Organised by BEAJ (Broadcast Program Export Association of Japan) and Empire of Arkadia (EOA), with the support of Japan’s Ministry of Internal Affairs and Communications (MIC), the showcase highlighted both the strength of the domestic Japanese industry and the growing opportunities for global collaboration.
The session opened with a strong economic framing. Japan’s streaming sector is currently valued at approximately $7.2 billion, with a projected 15% year-on-year growth in 2025—a signal of sustained expansion rather than a temporary surge. This growth sits alongside a robust $25.8 billion broadcasting market, one of the most stable domestic ecosystems globally.
Japanese audiences remain highly engaged and platform-agnostic, consuming content across linear and digital environments. The key challenge—and opportunity—now lies in translating this domestic strength into scalable international reach.
As highlighted during the session, the central question is no longer whether Japanese stories can travel globally, but how to build the creative, commercial and regulatory frameworks necessary to support that expansion at scale.
From Adaptation to True Co-Production
Recent projects demonstrate a clear evolution in the nature of international collaboration.

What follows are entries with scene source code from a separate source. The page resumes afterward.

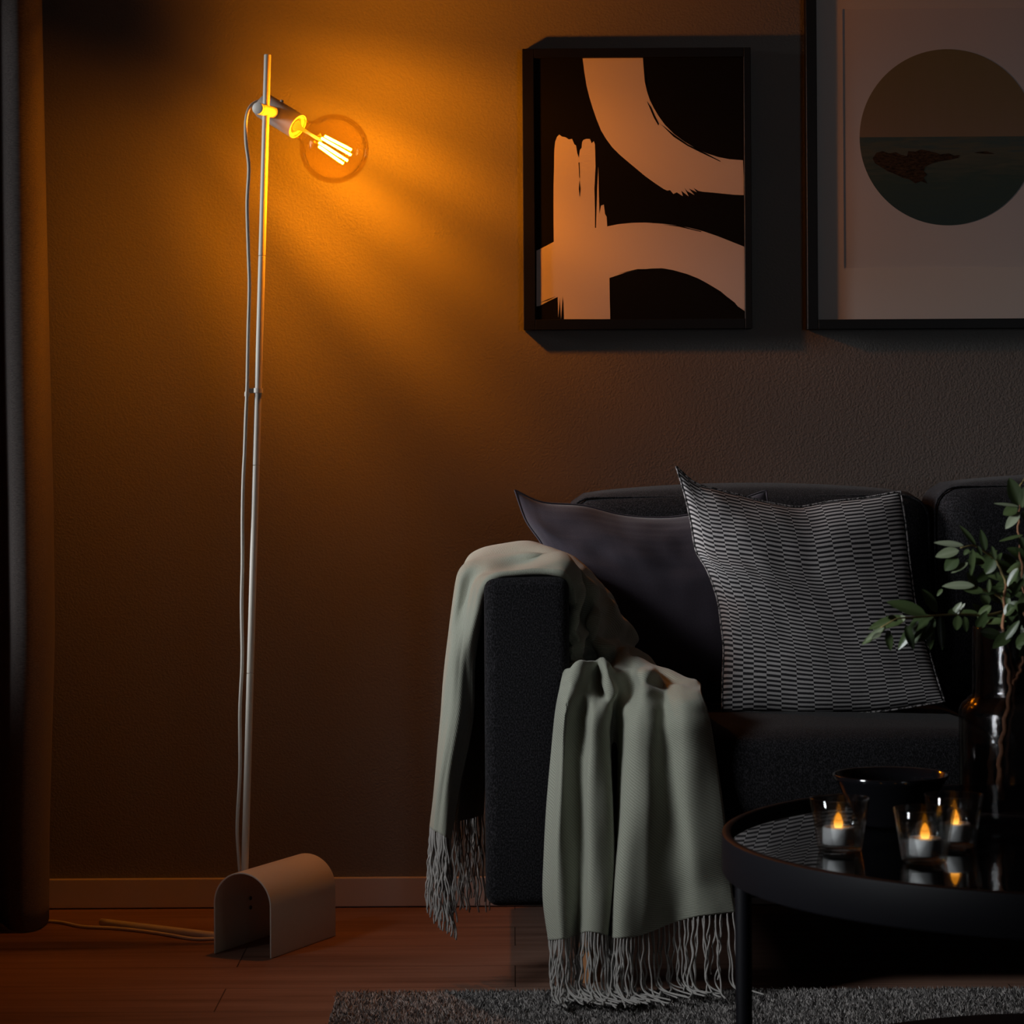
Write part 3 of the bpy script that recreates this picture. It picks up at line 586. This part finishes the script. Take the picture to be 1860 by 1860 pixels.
# crest over the seat edge
R([(1024,1222,4.610),(1044,1206,4.585),(1066,1198,4.60),(1086,1200,4.635),(1100,1206,4.60),(1118,1214,4.62),(1142,1210,4.66),(1166,1214,4.62),(1196,1226,4.66),(1236,1236,4.64),(1268,1242,4.66)])
R([(1019,1245,4.575),(1036,1236,4.545),(1064,1238,4.56),(1088,1250,4.60),(1108,1262,4.565),(1124,1250,4.61),(1146,1262,4.60),(1170,1250,4.56),(1204,1256,4.60),(1240,1256,4.57),(1274,1262,4.575)])
R([(1010,1292,4.565),(1028,1288,4.515),(1054,1290,4.555),(1078,1294,4.525),(1100,1300,4.55),(1116,1304,4.595),(1138,1306,4.545),(1172,1302,4.535),(1206,1306,4.555),(1244,1304,4.53),(1286,1300,4.557)])
R([(1002,1370,4.570),(1022,1366,4.525),(1048,1366,4.555),(1074,1366,4.522),(1102,1370,4.55),(1117,1374,4.597),(1136,1376,4.535),(1172,1374,4.525),(1208,1376,4.55),(1246,1374,4.53),(1298,1370,4.560)])
R([(994,1460,4.570),(1018,1456,4.522),(1050,1456,4.556),(1072,1456,4.522),(1106,1460,4.54),(1117,1462,4.597),(1132,1464,4.530),(1172,1464,4.515),(1214,1464,4.545),(1252,1462,4.53),(1312,1460,4.560)])
R([(989,1550,4.565),(1014,1548,4.520),(1052,1548,4.556),(1074,1548,4.520),(1108,1550,4.54),(1116,1552,4.593),(1128,1552,4.525),(1170,1552,4.525),(1220,1552,4.55),(1262,1552,4.53),(1322,1550,4.562)])
R([(987,1630,4.560),(1014,1632,4.518),(1050,1632,4.553),(1072,1632,4.515),(1106,1634,4.53),(1113,1634,4.588),(1124,1636,4.520),(1168,1636,4.525),(1222,1624,4.56),(1270,1616,4.55),(1328,1610,4.57)])
R([(997,1708,4.555),(1020,1706,4.520),(1047,1698,4.560),(1070,1692,4.515),(1100,1698,4.53),(1108,1700,4.580),(1122,1704,4.515),(1160,1700,4.525),(1216,1678,4.57),(1272,1664,4.56),(1336,1656,4.575)])
def blanket():
    g = np.array([[tuple(P(*c)) for c in r_] for r_ in rows])
    nu, nv = 420, 130
    G = crgrid(g, nu, nv)
    # natural small creases along the length
    du = np.gradient(G, axis=0); dv = np.gradient(G, axis=1); nr = np.cross(du, dv); nr /= np.linalg.norm(nr, axis=2, keepdims=True)+1e-9
    for i in range(nu):
        u = i/nu; mid = math.exp(-((u-.62)/.10)**2)
        for j in range(nv):
            v = j/nv
            k = 0.0042*noise.noise(Vector((u*7, v*9, 1.3)))+0.0030*noise.noise(Vector((u*13+3, v*15, 4.1)))
            k += mid*0.030*noise.noise(Vector((u*38, v*7, 8.8)))
            k += math.exp(-((u-.36)/.13)**2)*(-0.004+0.010*math.sin(2*PI*(v*3.4+.22*math.sin(u*17)+.3*noise.noise(Vector((u*6, v*3, 2.2))))))*min(1, v/.08)
            k += (.35+.65*min(1, max(0, (u-.7)/.1)))*0.006*noise.noise(Vector((u*4+9, v*6, 6.2)))
            edge = min(1, v/.04, (1-v)/.04+.2)
            G[i, j] += nr[i, j]*k*edge
    V = G.reshape(-1, 3); uv = [(j/nv*1.0, i/nu*4.0) for i in range(nu) for j in range(nv)]
    o = obj('throw_blanket', (V, gridfaces(nu, nv)), M['throw'], None, uvs=uv)
    mo = o.modifiers.new('s', 'SOLIDIFY'); mo.thickness = 0.0035; mo.offset = 0
    tag(o, 'sage green fringed throw draped over the sofa armrest and seat edge', 'throw')
    return o, G
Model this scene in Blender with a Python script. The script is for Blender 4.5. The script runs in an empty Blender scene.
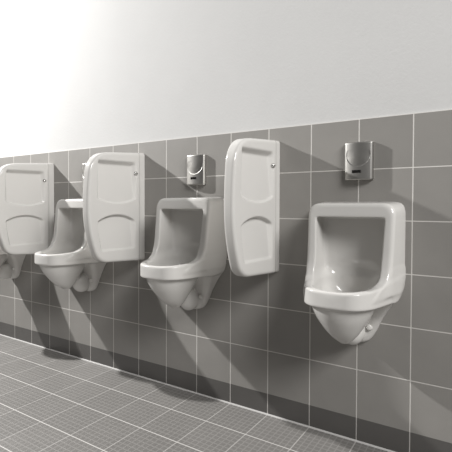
import bpy, math
import numpy as np
from mathutils import Matrix, Vector

S = bpy.context.scene
C = bpy.context.collection
ZT = 1.420            # height of the top of the tiled band above the floor
TW, TH = 0.22, 0.22  # tile width / height
PITCH = 4 * TW        # fixture spacing

# ------------------------------------------------------------------ helpers
def link(name, me, mat=None, parent=None):
    o = bpy.data.objects.new(name, me)
    C.objects.link(o)
    if mat: me.materials.append(mat)
    if parent: o.parent = parent
    return o

def mesh_obj(name, verts, faces, mat=None, parent=None, smooth=False):
    me = bpy.data.meshes.new(name)
    me.from_pydata([tuple(map(float, v)) for v in verts], [], [tuple(map(int, f)) for f in faces])
    me.validate(); me.update()
    if smooth: me.polygons.foreach_set('use_smooth', [True] * len(me.polygons))
    return link(name, me, mat, parent)

def box(name, x0, x1, y0, y1, z0, z1, mat=None, parent=None, bevel=0.0):
    v = [(x, y, z) for x in (x0, x1) for y in (y0, y1) for z in (z0, z1)]
    f = [(0, 1, 3, 2), (4, 6, 7, 5), (0, 4, 5, 1), (2, 3, 7, 6), (0, 2, 6, 4), (1, 5, 7, 3)]
    o = mesh_obj(name, v, f, mat, parent)
    if bevel:
        b = o.modifiers.new('b', 'BEVEL'); b.width = bevel; b.segments = 3
    return o

def structure(o):
    o['kind'] = 'structure'
    return o

def empty(name, loc):
    o = bpy.data.objects.new(name, None); C.objects.link(o)
    o.location = loc; o.empty_display_size = 0.1
    return o

def describe(o, label, cat, group=None):
    o['label'] = label; o['category'] = cat
    if group: o['group'] = group

def dup(root, loc):
    r = root.copy(); C.objects.link(r); r.location = loc
    for ch in list(root.children):
        c = ch.copy(); C.objects.link(c); c.parent = r
        for g in list(ch.children):
            d = g.copy(); C.objects.link(d); d.parent = c
    return r

# signed distance helpers (numpy)
def smin(a, b, k):
    h = np.clip(0.5 + 0.5 * (b - a) / k, 0, 1)
    return b * (1 - h) + a * h - k * h * (1 - h)
def smax(a, b, k): return -smin(-a, -b, k)
def sstep(a, b, x):
    t = np.clip((x - a) / (b - a), 0, 1)
    return t * t * (3 - 2 * t)
def ell(x, y, z, rx, ry, rz):
    k0 = np.sqrt((x / rx) ** 2 + (y / ry) ** 2 + (z / rz) ** 2) + 1e-9
    k1 = np.sqrt((x / rx ** 2) ** 2 + (y / ry ** 2) ** 2 + (z / rz ** 2) ** 2) + 1e-9
    return k0 * (k0 - 1) / k1
def capsule(X, Y, Z, a, b, ra, rb):
    a = np.array(a); b = np.array(b); ab = b - a
    t = np.clip(((X - a[0]) * ab[0] + (Y - a[1]) * ab[1] + (Z - a[2]) * ab[2]) / (ab @ ab), 0, 1)
    return np.sqrt((X - a[0] - t * ab[0]) ** 2 + (Y - a[1] - t * ab[1]) ** 2 + (Z - a[2] - t * ab[2]) ** 2) - (ra + (rb - ra) * t)

def curve(Z, xs, ys):
    """piecewise curve through the points with its corners smoothed out"""
    g = np.linspace(xs[0] - .1, xs[-1] + .1, 800)
    v = np.interp(g, xs, ys)
    w = max(3, int(800 * .028 / (g[-1] - g[0])) | 1)
    for _ in range(2): v = np.convolve(np.pad(v, w // 2, 'edge'), np.ones(w) / w, 'valid')
    return np.interp(Z, g, v)

def surface_nets(f, lo, hi, h):
    """mesh of f=0 on a regular grid (dual contouring without QEF)"""
    lo = np.array(lo, float)
    n = np.ceil((np.array(hi) - lo) / h).astype(int) + 1
    ax = [lo[i] + h * np.arange(n[i]) for i in range(3)]
    X, Y, Z = np.meshgrid(*ax, indexing='ij', sparse=True)
    V = f(X, Y, Z).astype(np.float64)
    V = np.broadcast_to(V, tuple(n)).copy()
    V[V == 0] = 1e-9
    ins = V < 0
    cn = n - 1
    acc = np.zeros(tuple(cn) + (3,)); cnt = np.zeros(tuple(cn))
    offs = [(i, j, k) for i in (0, 1) for j in (0, 1) for k in (0, 1)]
    sl = lambda o: tuple(slice(o[a], o[a] + cn[a]) for a in range(3))
    for o in offs:
        for a in range(3):
            if o[a]: continue
            q = list(o); q[a] = 1
            va, vb = V[sl(o)], V[sl(q)]
            m = (va < 0) != (vb < 0)
            t = np.where(m, va / np.where(m, va - vb, 1), 0)
            for b in range(3):
                acc[..., b] += np.where(m, o[b] + (t if b == a else 0), 0)
            cnt += m
    act = cnt > 0
    idx = -np.ones(tuple(cn), int); idx[act] = np.arange(act.sum())
    base = np.argwhere(act)
    P = lo + h * (base + acc[act] / cnt[act][:, None])
    faces = []
    for a in range(3):
        b, c = (a + 1) % 3, (a + 2) % 3
        s0 = [slice(1, -1)] * 3; s0[a] = slice(0, -1)
        s1 = [slice(1, -1)] * 3; s1[a] = slice(1, None)
        A, B = ins[tuple(s0)], ins[tuple(s1)]
        e = np.argwhere(A != B)
        flip = A[tuple(e.T)]
        e = e + 1; e[:, a] -= 1
        def at(db, dc):
            q = e.copy(); q[:, b] -= db; q[:, c] -= dc
            return idx[tuple(q.T)]
        Q = np.stack([at(1, 1), at(0, 1), at(0, 0), at(1, 0)], 1)
        Q[~flip] = Q[~flip][:, ::-1]
        faces.append(Q)
    return P, np.concatenate(faces)

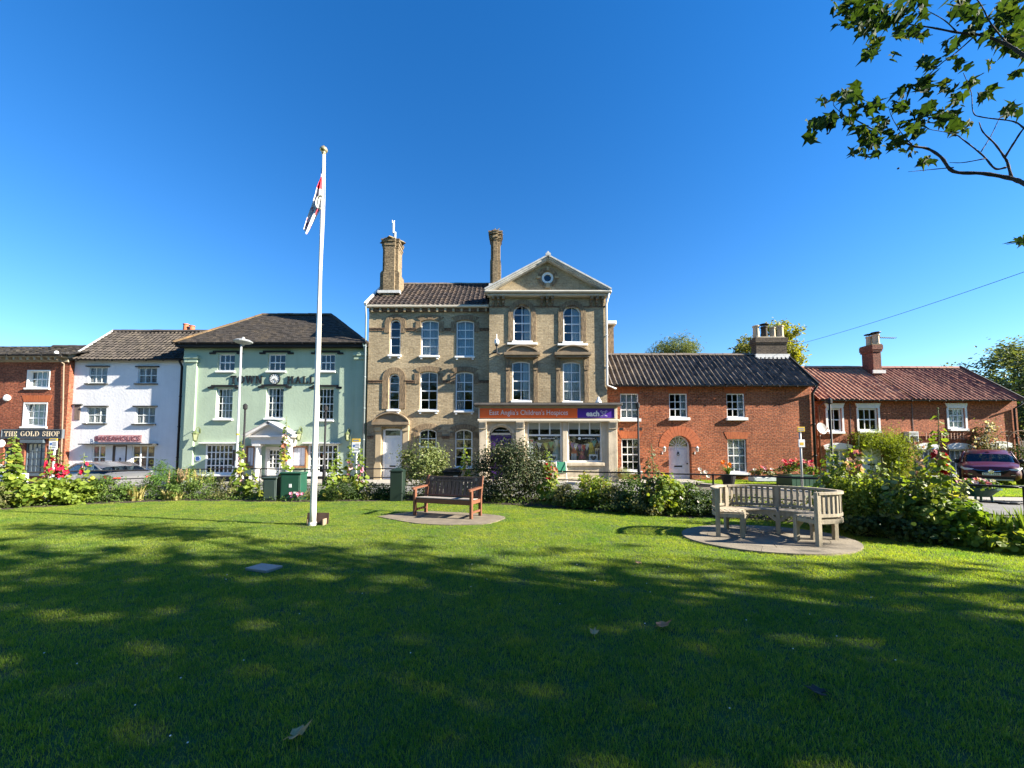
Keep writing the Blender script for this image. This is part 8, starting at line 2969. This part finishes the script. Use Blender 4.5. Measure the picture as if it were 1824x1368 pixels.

Titles such as Miss Sherlock (2018), The Head (2020), and Tokyo Vice (2022) illustrate a trajectory from local adaptation to fully integrated co-production models.
What connects these projects is not only their commercial success, but the depth of creative partnership involved. They represent a shift away from simple licensing agreements toward genuine co-development processes, where multiple territories contribute editorially from the outset.
Four Projects, Four Models of Collaboration
The session presented four upcoming series—Drops of God, Lost & Found, How to Be a Sensei (in development), and Blood & Sweat—each reflecting different approaches to international storytelling.
One of the most prominent examples remains Drops of God, adapted from the successful Japanese manga, is produced by Les Productions Dynamic. The project illustrates how cultural translation can become a creative asset.
Originally set entirely in Japan, the series was reimagined for an international audience by splitting its central characters between Japan and Europe. This structural choice enabled the narrative to explore the mutual fascination between the two cultures—particularly through the lens of wine, a symbol deeply rooted in European tradition but interpreted through a Japanese storytelling sensibility.
The result is a series that is not simply “adapted,” but re-authored through cross-cultural dialogue, supported by a multinational cast and creative team.
Lost & Found, produced by Empire of Arkadia, Mocha Chai Laboratories, TV Man Unioni; NHK tells the story of a young gamer played by Shawn Thia who travels to Japan to search his online girlfriend only to discover that she has mysteriosly vanished.
Blood & Sweat is a thriller in coproduction with Finland and Japan produced by Wowow and Nelonen Media. Set in Tokyo, detective Aki Suzumiya is investigating a mysterious homicide, but he discovers soon disturbing similarities to recend murder in Tampere, Finland.
How to be a Sensei is a British and Japanese coproduction produced by Nippon TV and Anyway Content.